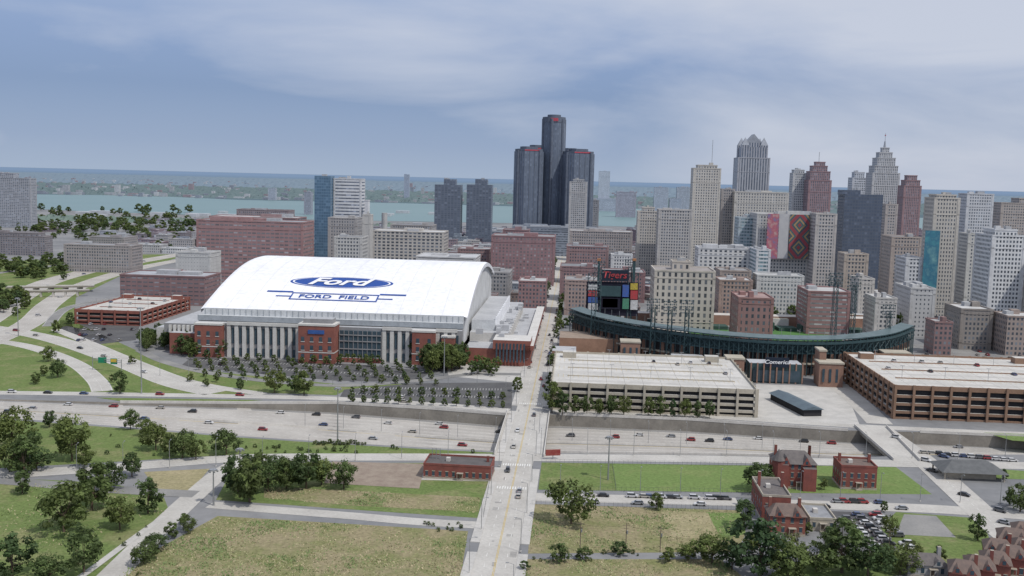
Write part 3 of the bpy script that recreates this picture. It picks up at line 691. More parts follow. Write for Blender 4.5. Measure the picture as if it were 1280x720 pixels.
m_.obj("front_facade",parent=ST)
m_=MB()
lb(m_,-125,aL-3,20,150,0,13,pan,rooflow); lb(m_,-112,aL-3,2,120,13,19,gp,rooflow); lb(m_,-105,aL-3,-6,30,0,14,red,rooflow)
for k in range(12): lb(m_,-112.2,-112,5+k*9,8+k*9,14,18,gl)
for k in range(7): lb(m_,-108+k*3,-106.5+k*3,0,1.8,13,18,pan)
lb(m_,aR+2,132,-6,200,0,11,red,rooflow); lb(m_,aR+2,116,20,190,11,17,pan,rooflow); lb(m_,aR+2,106,30,170,17,24,fas,rooflow)
for k in range(14): lb(m_,116,117.2,22+k*11,25+k*11,11,18,pan); lb(m_,106,107.2,32+k*9.5,34.5+k*9.5,17,26,white)
lb(m_,108,132,-9,14,11,17,red,pan); lb(m_,128,134,-9,190,11,14,red,pan)
for k in range(16): lb(m_,132,132.3,2+k*11,8+k*11,2,4.5,gl)
for k in range(9): lb(m_,110+k*2.2,111+k*2.2,-9.3,-9,3,15,gl)
for k in range(26): 
    a=R.uniform(94,126);b=R.uniform(0,190); lb(m_,a,a+R.uniform(2,5),b,b+R.uniform(2,6),10.9 if a>116 else 16.9,19+R.uniform(0,2) if a<116 else 12.6,rooflow)
m_.obj("side_wings",parent=ST)
def roofab(px,py):
    z=56.0
    while z>30:
        q=P(px,py,z)-sc0; a=q.dot(VV);b=q.dot(UV_)
        if b<=BD and rz(b)>=z: break
        z-=.05
    return a,b
blue=mat("emblem_blue",(.03,.085,.33),(.03,.08,.30),.1)
ea,ec_=roofab(427,353.5); ebT=roofab(427,347)[1]; ebB=roofab(427,360.5)[1]; ew=abs(roofab(492,354.5)[0]-roofab(362,352.5)[0])/2; ec=(ebT+ebB)/2; eh=abs(ebT-ebB)/2
m_=MB()
def ell(m_,sx_,sy_,z,mt,inner=0):
    n=64;rr_=6
    for i in range(n):
        for j in range(rr_):
            f0=inner+(1-inner)*j/rr_; f1=inner+(1-inner)*(j+1)/rr_
            ps=[]
            for f,ii in ((f0,i),(f1,i),(f1,i+1),(f0,i+1)):
                t=2*math.pi*ii/n; a=ea+math.cos(t)*ew*sx_*f; b=ec+math.sin(t)*eh*sy_*f; ps.append(LS(a,b,rz(b)+z))
            m_.face(ps,mt)
ell(m_,1,1,.12,blue); ell(m_,.95,.93,.2,white,.965)
m_.obj("roof_emblem",parent=ST)
def text(body,a0,a1,b0,b1,z,mt,shear=0,name="lettering",parent=ST,surf=None,offs=.012):
    cu=bpy.data.curves.new("t",'FONT'); cu.body=body; cu.shear=shear; cu.offset=offs; cu.resolution_u=4
    ob=bpy.data.objects.new("t",cu); S.collection.objects.link(ob); dg=bpy.context.evaluated_depsgraph_get()
    me=bpy.data.meshes.new_from_object(ob.evaluated_get(dg)); bpy.data.objects.remove(ob)
    xs=[v.co.x for v in me.vertices];ys=[v.co.y for v in me.vertices]; x0,x1,y0,y1=min(xs),max(xs),min(ys),max(ys)
    for v in me.vertices:
        a=a0+(v.co.x-x0)/(x1-x0)*(a1-a0); b=b0+(v.co.y-y0)/(y1-y0)*(b1-b0)
        v.co=surf(a,b) if surf else LS(a,b,rz(b)+z)
    me.materials.clear(); me.materials.append(mt)
    ob=bpy.data.objects.new(name,me); S.collection.objects.link(ob)
    if parent: ob.parent=parent
    return ob
text("Ford",ea-ew*.62,ea+ew*.62,ec-eh*.62,ec+eh*.66,.6,white,.35,offs=.03)
m_=MB()
ya=roofab(415,367.5)[1]; yb=roofab(415,376.5)[1]; xa=roofab(362,372)[0]; xb=roofab(472,375)[0]; th=(ya-yb)*.12
def rq(a0,a1,b0,b1,z,mt,sk=0):
    n=10
    for i in range(n):
        p=a0+(a1-a0)*i/n;q=a0+(a1-a0)*(i+1)/n
        m_.face([LS(p,b0,rz(b0)+z),LS(q,b0,rz(b0)+z),LS(q,b1,rz(b1)+z),LS(p,b1,rz(b1)+z)],mt)
rq(xa,xb,yb,yb+th,.3,blue);rq(xa,xb,ya-th,ya,.3,blue);rq(xa,xa+1,yb,ya,.32,blue);rq(xb-1,xb,yb,ya,.32,blue)
rq(xa-18,xa,ya-th*.2,ya+th*1.4,.3,blue);rq(xb,xb+18,ya-th*.2,ya+th*1.4,.3,blue);rq(xa-10,xa,(ya+yb)/2-th,(ya+yb)/2,.3,blue);rq(xb,xb+10,(ya+yb)/2-th,(ya+yb)/2,.3,blue)
m_.obj("roof_banner",parent=ST)
text("FORD  FIELD",xa+6,xb-6,yb+2.2*th,ya-2.2*th,.45,blue,offs=.02)
# ------------------------------------------------------------ multi-storey car parks
def garage(name,x0,x1,D,depth,levels,fh,wallm,roofm,pier=9):
    X,w=fit(x0,x1,D,depth,G,6); z=levels*fh; m_=MB(); c=(X,D+depth/2)
    def lp(u,v): return (X+u*math.cos(G)-v*math.sin(G),D+depth/2+u*math.sin(G)+v*math.cos(G))
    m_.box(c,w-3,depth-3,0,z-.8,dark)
    for k in range(1,levels+1):
        zz=k*fh; m_.box(c,w,depth,zz-1.1-.2,zz+.15 if k<levels else zz,wallm,roofm)
        if k==levels:
            for u0,u1,v0,v1 in ((-w/2,w/2,-depth/2,-depth/2+.4),(-w/2,w/2,depth/2-.4,depth/2),(-w/2,-w/2+.4,-depth/2+.4,depth/2-.4),(w/2-.4,w/2,-depth/2+.4,depth/2-.4)):
                m_.prism([lp(u0,v0),lp(u1,v0),lp(u1,v1),lp(u0,v1)],z,z+1.1,wallm)
    n=max(2,int(w/pier))
    for i in range(n+1):
        u=-w/2+.5+(w-1)*i/n
        for v in (-depth/2-.25,depth/2+.25): m_.box(lp(u,v),1.2,.9,0,z+1.3,wallm)
    n2=max(2,int(depth/pier))
    for i in range(n2+1):
        v=-depth/2+.5+(depth-1)*i/n2
        for u in (-w/2-.25,w/2+.25): m_.box(lp(u,v),.9,1.2,0,z+1.3,wallm)
    m_.box(c,w,depth,0,.9,wallm)
    for u,v in ((-w*.42,depth*.36),(w*.38,depth*.38)): m_.box(lp(u,v),8,6,z,z+3.5,wallm,roofm)
    jt=mat("deck_joint",(.34,.33,.31),None,.4); ws=mat("deck_wear",(.50,.485,.455),(.43,.42,.40),.2)
    for i in range(1,n):
        u=-w/2+w*i/n; m_.prism([lp(u-.1,-depth/2+.5),lp(u+.1,-depth/2+.5),lp(u+.1,depth/2-.5),lp(u-.1,depth/2-.5)],z,z+.015,jt)
    for r_ in range(4):
        v=-depth/2+depth*(r_+.5)/4; m_.prism([lp(-w/2+3,v-2.5),lp(w/2-3,v-2.5),lp(w/2-3,v+2.5),lp(-w/2+3,v+2.5)],z,z+.01,ws)
    for r_ in range(1,4):
        v=-depth/2+depth*r_/4
        for i in range(int(w/2.7)-2):
            u=-w/2+3+i*2.7; m_.face([(*lp(u,v-4.4),z+.03),(*lp(u+.1,v-4.4),z+.03),(*lp(u+.1,v+4.4),z+.03),(*lp(u,v+4.4),z+.03)],yellow)
        m_.prism([lp(-w/2+8,v-.3),lp(w/2-8,v-.3),lp(w/2-8,v+.3),lp(-w/2+8,v+.3)],z,z+.5,wallm)
    for r_ in (-.25,.25):
        for i in range(5):
            u=-w/2+w*(i+.5)/5; p=lp(u,r_*depth); m_.bar((*p,z),(*p,z+7),.12,steel); q=lp(u-1.2,r_*depth);q2=lp(u+1.2,r_*depth); m_.bar((*q,z+7),(*q2,z+7),.15,steel)
    m_.obj(name); return lp,w,z,depth
gb=mat("beige_precast",(.46,.42,.35),(.38,.35,.29),.1); gdeck=mat("parking_deck",(.58,.565,.54),(.47,.46,.435),.05,fine=.5)
g1=garage("parking_garage",689,946,P(817,517).y,95,4,3.4,gb,gdeck)
gbr=mat("brown_brick",(.28,.18,.13),(.23,.145,.10),.15)
g2=garage("parking_garage",1054,1400,P(1180,527).y,100,4,4.2,gbr,gdeck)
g3=garage("parking_garage",94,237,P(165,407).y,95,3,3.5,red,gdeck)
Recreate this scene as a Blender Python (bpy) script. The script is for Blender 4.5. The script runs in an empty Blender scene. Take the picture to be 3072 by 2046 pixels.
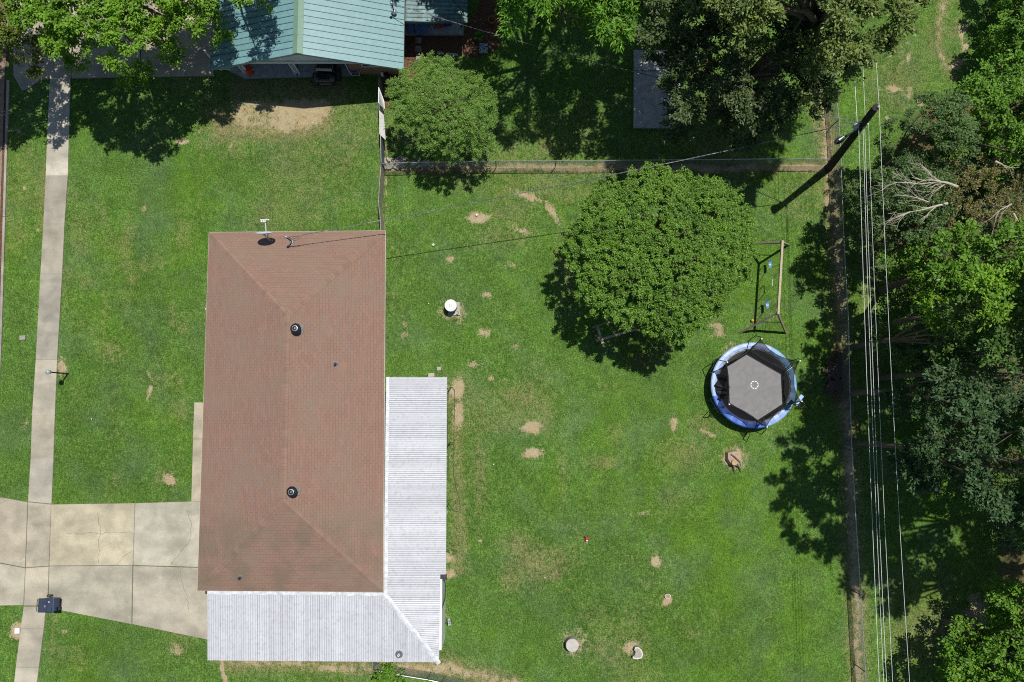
import bpy, math, random
import numpy as np
from mathutils import Vector, Matrix

# ------------------------------------------------------------------ camera, sky, sun, exposure
scene = bpy.context.scene
F_PX = 2247.0; CX, CY = 1536.0, 1023.0
TH = math.atan(212.0 / F_PX)
H = 41.0
cam_d = bpy.data.cameras.new('camera'); cam = bpy.data.objects.new('camera', cam_d)
scene.collection.objects.link(cam); scene.camera = cam
cam_d.sensor_width = 36.0; cam_d.lens = 36.0 * F_PX / 3072.0
cam_d.clip_start = 0.5; cam_d.clip_end = 3000
cam.location = (0, 0, H); cam.rotation_euler = (TH, 0, 0)

SX, SY = 0.183, 0.275                      # shadow drop per metre of height, towards the sun
elev = math.atan(1 / math.hypot(SX, SY)); azim = math.atan2(SX, SY)
world = bpy.data.worlds.new('World'); scene.world = world; world.use_nodes = True
wn = world.node_tree.nodes; bg = wn['Background']
sky = wn.new('ShaderNodeTexSky'); sky.sky_type = 'NISHITA'; sky.sun_disc = False
sky.sun_elevation = elev; sky.sun_rotation = azim
sky.air_density = 1.0; sky.dust_density = 0.6; sky.ozone_density = 1.5
world.node_tree.links.new(sky.outputs[0], bg.inputs[0]); bg.inputs[1].default_value = 0.075
sun_d = bpy.data.lights.new('sun', 'SUN'); sun_d.energy = 4.9; sun_d.angle = math.radians(0.53)
sun_d.color = (1.0, 0.955, 0.88)
sun = bpy.data.objects.new('sun', sun_d); scene.collection.objects.link(sun)
sun.rotation_euler = Vector((SX, SY, 1)).to_track_quat('Z', 'Y').to_euler()
sun.location = (10, 15, 60)
scene.view_settings.view_transform = 'Standard'; scene.view_settings.look = 'None'
scene.view_settings.exposure = 0.0; scene.view_settings.gamma = 1.0
scene.view_settings.use_curve_mapping = False
scene.cycles.max_bounces = 5; scene.cycles.diffuse_bounces = 3; scene.cycles.transparent_max_bounces = 12
scene.cycles.transmission_bounces = 3; scene.cycles.glossy_bounces = 2
scene.cycles.use_denoising = False
scene.cycles.pixel_filter_type = 'BLACKMAN_HARRIS'; scene.cycles.filter_width = 1.05

def W(px, py, h=0.0):
    """photo pixel (3072 wide) at height h -> world point"""
    a = (px - CX) / F_PX; b = (CY - py) / F_PX
    d = Vector((a, b * math.cos(TH) + math.sin(TH), b * math.sin(TH) - math.cos(TH)))
    t = (h - H) / d.z
    return Vector((d.x * t, d.y * t, h))
def Wn(P, h):
    P = np.asarray(P, float)
    a = (P[:, 0] - CX) / F_PX; b = (CY - P[:, 1]) / F_PX
    dy = b * math.cos(TH) + math.sin(TH); dz = b * math.sin(TH) - math.cos(TH)
    t = (h - H) / dz
    return np.stack([a * t, dy * t], 1)
def FV(x, y): return (x * 1.3047, y * 1.3047)
PXM = 1 / 54.6                              # metres per photo pixel on the ground, roughly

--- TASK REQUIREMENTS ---
Give back exactly the lines from the one that holds "Recreate this scene" to the one that holds "from mathutils import Vector, Matrix", with both ends and without the images.

--- TASK OUTPUT ---
Recreate this scene as a Blender Python (bpy) script. The script is for Blender 4.5. The script runs in an empty Blender scene. Take the picture to be 3072 by 2046 pixels.
import bpy, math, random
import numpy as np
from mathutils import Vector, Matrix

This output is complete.